Take the lines of the data below from the very first through the line containing "M_black, col, bev=.012)" and output them exactly, pictures excluded.

►

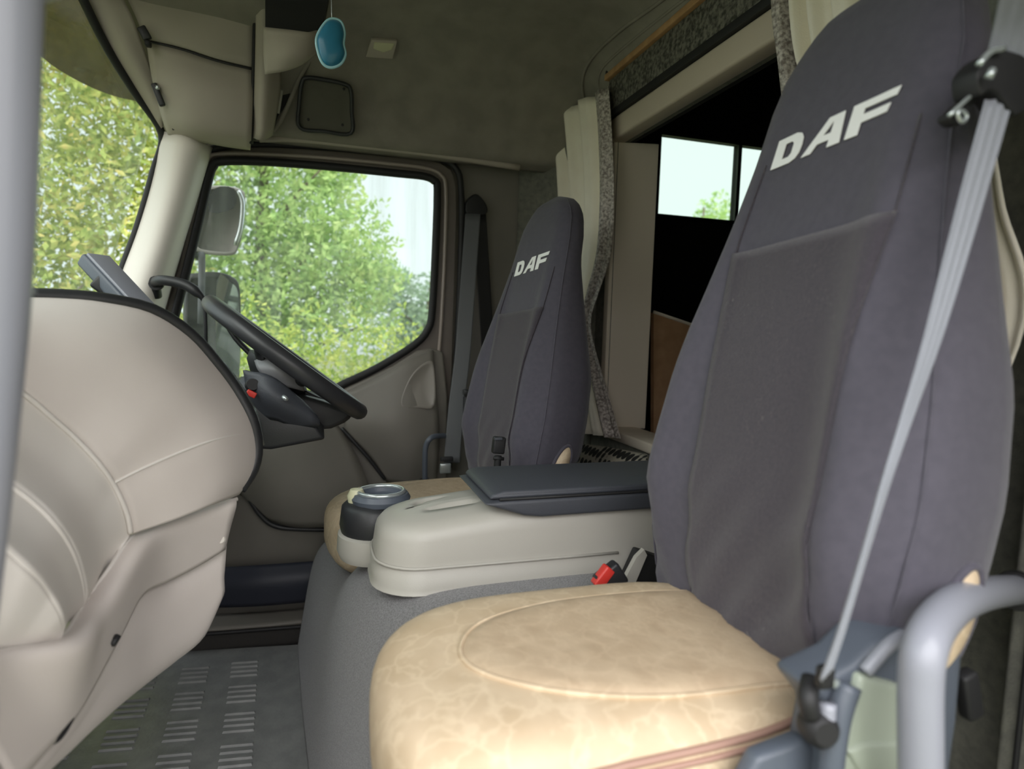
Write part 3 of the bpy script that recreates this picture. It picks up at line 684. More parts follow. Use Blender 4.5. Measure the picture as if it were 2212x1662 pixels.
box('key_fob', P(543, 851, Y=1.385), (.02, .008, .012), M_red, col, rot=(0, .5, 0), bev=.002)['label'] = 'red tag'
tube('stalk', pY([(604, 852, 1.42), (618, 862, 1.36)]), .005, M_silv, col, n=2, seg=8)
plate('knee_panel', [(-.02, 1.42, .80), (-.20, 1.42, .86), (-.20, 1.42, .735), (-.10, 1.42, .725), (.015, 1.42, .745)], (0, .35, 0), M_black, col, bev=.01)
plate('under_wheel_mass', px([(556, 868), (640, 850), (700, 868), (755, 888), (764, 900), (745, 915), (715, 928), (640, 932), (562, 932)], Y=1.56), (0, .16, 0), M_black, col, bev=.012)  # black mass added to stand for the wheel's far rim and hub

# ================================================================== SEATS
def seat(loc, yaw, name_lbl, lift_lbl, near):
    root = thing('seat', (0, 0, 0), name_lbl, 'seat', 'cab seats')
    TZ = .78; SX = .022
    Wt = [(-.06, .13), (-.02, .175), (.05, .210), (.12, .222), (.2, .224), (.3, .210), (.4, .187), (.5, .166), (.58, .153), (.66, .143), (.71, .127), (.745, .10), (.768, .065), (.78, .015)]
    Dt = [(-.06, .0), (0, .012), (.06, .028), (.14, .045), (.3, .05), (.5, .045), (.7, .04), (.76, .03), (.78, .008)]
    Bt = [(-.06, .0), (0, .004), (.15, .034), (.35, .030), (.5, .014), (.6, .004), (.78, 0)]
    Tt = [(-.06, .10), (.1, .165), (.3, .15), (.45, .10), (.6, .045), (.72, .035), (.76, .025), (.78, .008)]
    def it(v, tab):
        if v <= tab[0][0]: return tab[0][1]
        for (a, da_), (b, db_) in zip(tab, tab[1:]):
            if v <= b:
                t = (v - a) / (b - a); return da_ + (db_ - da_) * t
        return tab[-1][1]
    def front(q, z):   # q = y / halfwidth in -1..1
        w = it(z, Wt); d = it(z, Dt); b = it(z, Bt)
        x = -d * (max(0, 1 - abs(q) ** 4)) ** (1 / 2.4) - b * math.exp(-((abs(q) - .74) / .17) ** 2) * (1 - abs(q) ** 8)
        fold = .0
        return np.array([x + .21 * z + SX, q * w, z])
    def wr(q, z):      # folds in the cover towards its lower edge
        k = max(0, (.22 - z) / .22)
        return .004 * k * math.sin(q * 19 + 3 * z * 20) + .002 * math.sin(z * 60 + q * 7) * k
    zs = [-.06, -.05, -.035, -.01, .02, .05] + list(np.linspace(.09, .66, 24)) + [.68, .70, .72, .735, .748, .758, .766, .773, .778, .78]
    rows = []
    for z in zs:
        r = []; w = it(z, Wt); T = it(z, Tt)
        for i in range(41):
            q = math.sin(-math.pi / 2 + math.pi * i / 40) ; q = q * .5 + (-1 + 2 * i / 40) * .5
            p = front(q, z); p[0] += wr(q, z); r.append(p)
        for i in range(1, 20):
            a = math.pi * i / 20; q = math.cos(a); x = T * (math.sin(a)) ** .45
            r.append(np.array([x + .21 * z + SX, q * w, z]))
        rows.append(r)
    cover = gridmesh('backrest_cover', rows, M_cover, root, closed=True)
    # cap ends
    for rr_ in (rows[0], rows[-1]): pass
    # centre panel
    def panel_rows(qh, zb, zt, slope, off, nz=40, nq=20):
        R_ = []
        for i in range(nz + 1):
            r = []
            for j in range(nq + 1):
                y = (-1 + 2 * j / nq); ph_ = .122 - .006 * (1 - i / nz); oy = -.018 - .022 * (1 - i / nz)
                zt_ = zt - slope * y * ph_
                z = zb + (zt_ - zb) * i / nz; yy = y * ph_ + oy
                p = front(yy / it(z, Wt), z); p[0] += wr(yy / it(z, Wt), z) - off
                p[1] = yy; r.append(p)
            R_.append(r)
        return R_
    gridmesh('centre_panel', panel_rows(.1, -.045, .470, .07, .003), M_panel, cover, th=.0015)['label'] = 'rough darker centre panel'
    # seams beside the panel running up to the head
    for s in (-1, 1):
        pts = []
        for i in range(24):
            z = -.02 + .60 * i / 23; y = s * (.121 - .006 * (1 - i / 23) - (max(0, z - .47) * .10)) - .018 - .022 * max(0, (1 - (z + .02) / .5))
            p = front(y / it(z, Wt), z); p[0] -= .0012; p[1] = y; pts.append(p)
        tube('seam', pts, .0013, M_panel, cover, n=1, seg=6)
        pts = []
        for i in range(30):
            z = .0 + .76 * i / 29; w = it(z, Wt); q = s * .97
            p = front(q, z); pts.append(p + np.array([-.001, 0, 0]))
        tube('side_seam', pts, .0016, M_cover, cover, n=1, seg=6)
    # logo
    sc = .0458 if near else .0445
    D = [[(0, 0), (.72, 0), (.92, .08), (1.03, .25), (1.06, .5), (1.03, .75), (.92, .92), (.72, 1), (0, 1)], [(.36, .24), (.62, .24), (.70, .34), (.70, .66), (.62, .76), (.36, .76)]]
    A_ = [[(1.18, 0), (1.50, 0), (1.66, .24), (2.06, .24), (2.06, 0), (2.46, 0), (2.36, 1), (1.86, 1)], [(1.80, .46), (2.06, .46), (2.06, .80), (2.03, .80)]]
    F_ = [[(2.62, 0), (3.0, 0), (3.0, .36), (3.72, .36), (3.76, .60), (3.0, .60), (3.0, .77), (3.86, .77), (3.90, 1), (2.62, 1)]]
    bmL = bmesh.new()
    for letter in (D, A_, F_):
        loops = [[Vector((x, y, 0)) for x, y in l] for l in letter]
        tess = geometry.tessellate_polygon(loops); fl = [p for l in loops for p in l]
        vv = [bmL.verts.new(p) for p in fl]
        for t in tess: bmL.faces.new([vv[i] for i in t])
    for _ in range(3):
        bmesh.ops.subdivide_edges(bmL, edges=[e for e in bmL.edges if e.calc_length() > .22], cuts=1, use_grid_fill=False)
        bmesh.ops.triangulate(bmL, faces=bmL.faces[:])
    ta = math.radians(3 if near else 5)
    for v in bmL.verts:
        u = (v.co.x + .10 * v.co.y - 1.98) * sc; h = (v.co.y - .5) * sc * (.82 if near else .88)
        y = -(u * math.cos(ta) - h * math.sin(ta)); z = .594 + u * math.sin(ta) + h * math.cos(ta)
        y -= .010
        p = front(y / it(z, Wt), z); v.co = Vector((p[0] - .0022, y, z))
    bmesh.ops.recalc_face_normals(bmL, faces=bmL.faces)
    me = bpy.data.meshes.new('logo'); bmL.to_mesh(me); bmL.free()
    lo_ = link('logo', me, M_logo, cover, False); s_ = lo_.modifiers.new('t', 'SOLIDIFY'); s_.thickness = .001; s_.offset = 0
    lo_['label'] = 'white DAF lettering'
    # beige hinge area showing at the cover's lower corner (near side)
    rows2 = []
    hz_ = .105 if not near else .10
    ox = .088
    for s1, dd in ((1.25, .0), (1.0, -.004), (.7, -.009), (.05, -.012)):
        rows2.append([np.array([ox + .019 * s1 * math.cos(a) + .016 * math.sin(a) * s1, -.222 + dd * 1.0, .088 + .044 * s1 * math.sin(a)]) for a in np.linspace(0, 2 * math.pi, 24, endpoint=False)])
    gridmesh('hinge_patch', rows2, M_tan, cover, closed=True)['label'] = 'beige leather showing below the cover'
    tube('cover_hem', rows2[0], .004, M_cover, cover, n=1, closed=True)
    # seat cushion: boxy pillow
    def pil(a, b, ex, ez, hx, hy, hz2, cx, cz):
        sg = lambda v, e: math.copysign(abs(v) ** e, v)
        return np.array([cx + hx * sg(math.cos(b), ez) * sg(math.cos(a), ex), hy * sg(math.cos(b), ez) * sg(math.sin(a), ex), cz + hz2 * sg(math.sin(b), .55)])
    rows3 = []
    HX, HY, HZ = .250, .178, .085; CX = -.158; CZ = -.083
    for b in list(np.linspace(-math.pi / 2 + .02, math.pi / 2 - .02, 26)):
        rr_ = []
        for a in np.linspace(0, 2 * math.pi, 72, endpoint=False):
            p = pil(a, b, .50, .42, HX, HY, HZ, CX, CZ)
            if p[0] < CX: p[0] = CX + (p[0] - CX) * (1.06 - .10 * (p[1] / HY) ** 2)
            # dished seat, higher side rolls
            up = max(0, math.sin(b)); p[2] += up * .010 * (abs(p[1]) / HY) ** 2 * 1.0 - up * .004
            rr_.append(p)
        rows3.append(rr_)
    cu = gridmesh('seat_cushion', rows3, M_tan, root, closed=True)
    bmc = bmesh.new(); bmc.from_mesh(cu.data); bmesh.ops.holes_fill(bmc, edges=[e for e in bmc.edges if e.is_boundary], sides=200); bmc.to_mesh(cu.data); bmc.free()
    def ztop(x, y):
        best = None
        X = (x - CX) / HX; 
        if X < 0: X /= (1.06 - .10 * (y / HY) ** 2)
        e = .50; k = (abs(X) ** (2 / e) + abs(y / HY) ** (2 / e)) ** (e / 2)   # = cos(b)^.42
        cb = min(1, k) ** (1 / .42); sb = math.sqrt(max(0, 1 - cb * cb))
        return CZ + HZ * sb ** .55 + sb * (.010 * (abs(y) / HY) ** 2 - .004)
    # stitched insert
    ins = [(.02, .088), (-.10, .094), (-.20, .090), (-.290, .062), (-.326, .01), (-.312, -.045), (-.245, -.100), (-.14, -.130), (.02, -.134)]
    ic = cr([(x, y, 0) for x, y in ins], 6)
    rows4 = []
    for s1, h in ((1, .0), (.97, .0035), (.9, .0055), (.75, .006), (.5, .006), (.25, .006), (.02, .006)):
        rows4.append([np.array([-.08 + (p[0] + .08) * s1, p[1] * s1, 0]) for p in ic])
        rows4[-1] = [np.array([p[0], p[1], ztop(p[0], p[1]) + h]) for p in rows4[-1]]
    gridmesh('cushion_insert', rows4, M_tan2, cu, closed=True)['label'] = 'stitched inner area of the cushion'
    tube('insert_piping', [np.array([p[0], p[1], ztop(p[0], p[1]) + .001]) for p in ic], .0028, M_tan, cu, n=1, seg=8)
    # brown piping round the cushion's side
    pp = []
    for a in np.linspace(math.radians(200), math.radians(345), 40):
        zt = -.020 - .020 * min(1, max(0, (math.radians(300) - a) / math.radians(60))) - .06 * min(1, max(0, (math.radians(240) - a) / math.radians(40)))
        b = math.asin(min(1, max(0, (zt - CZ) / HZ)) ** (1 / .55)) if zt > CZ else 0
        p = pil(a, b, .50, .42, HX, HY, HZ, CX, CZ)
        if p[0] < CX: p[0] = CX + (p[0] - CX) * (1.06 - .10 * (p[1] / HY) ** 2)
        p[2] = zt + max(0, math.sin(b)) * (.010 * (abs(p[1]) / HY) ** 2 - .004); pp.append(p + np.array([math.cos(a), math.sin(a), 0]) * .001)
    if near: tube('side_piping', pp, .0038, M_pipe, cu, n=1, seg=8)['label'] = 'brown piping'
    pp2 = [p + np.array([0, -.003, -.009]) for p in pp]
    if near: tube('side_piping', pp2, .0030, M_pipe, cu, n=1, seg=8)
    # pedestal
    box('pedestal', (-.16, 0, -.27), (.34, .33, .24), M_black, root, bev=.03)
    root.location = loc; root.rotation_euler = (0, 0, math.radians(yaw))
    return root
s1 = seat((.475, .632, .650), 0, 'nearest seat, dark grey cover with large DAF letters and tan leather cushion', '', True)
s2 = seat((.435, 1.585, .580), 9, 'far driver seat beyond the console, dark grey DAF cover, partly hidden cushion', '', False)
del s1['group']; del s2['group']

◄

**Answer in full**:
Write part 3 of the bpy script that recreates this picture. It picks up at line 684. More parts follow. Use Blender 4.5. Measure the picture as if it were 2212x1662 pixels.
box('key_fob', P(543, 851, Y=1.385), (.02, .008, .012), M_red, col, rot=(0, .5, 0), bev=.002)['label'] = 'red tag'
tube('stalk', pY([(604, 852, 1.42), (618, 862, 1.36)]), .005, M_silv, col, n=2, seg=8)
plate('knee_panel', [(-.02, 1.42, .80), (-.20, 1.42, .86), (-.20, 1.42, .735), (-.10, 1.42, .725), (.015, 1.42, .745)], (0, .35, 0), M_black, col, bev=.01)
plate('under_wheel_mass', px([(556, 868), (640, 850), (700, 868), (755, 888), (764, 900), (745, 915), (715, 928), (640, 932), (562, 932)], Y=1.56), (0, .16, 0), M_black, col, bev=.012)  # black mass added to stand for the wheel's far rim and hub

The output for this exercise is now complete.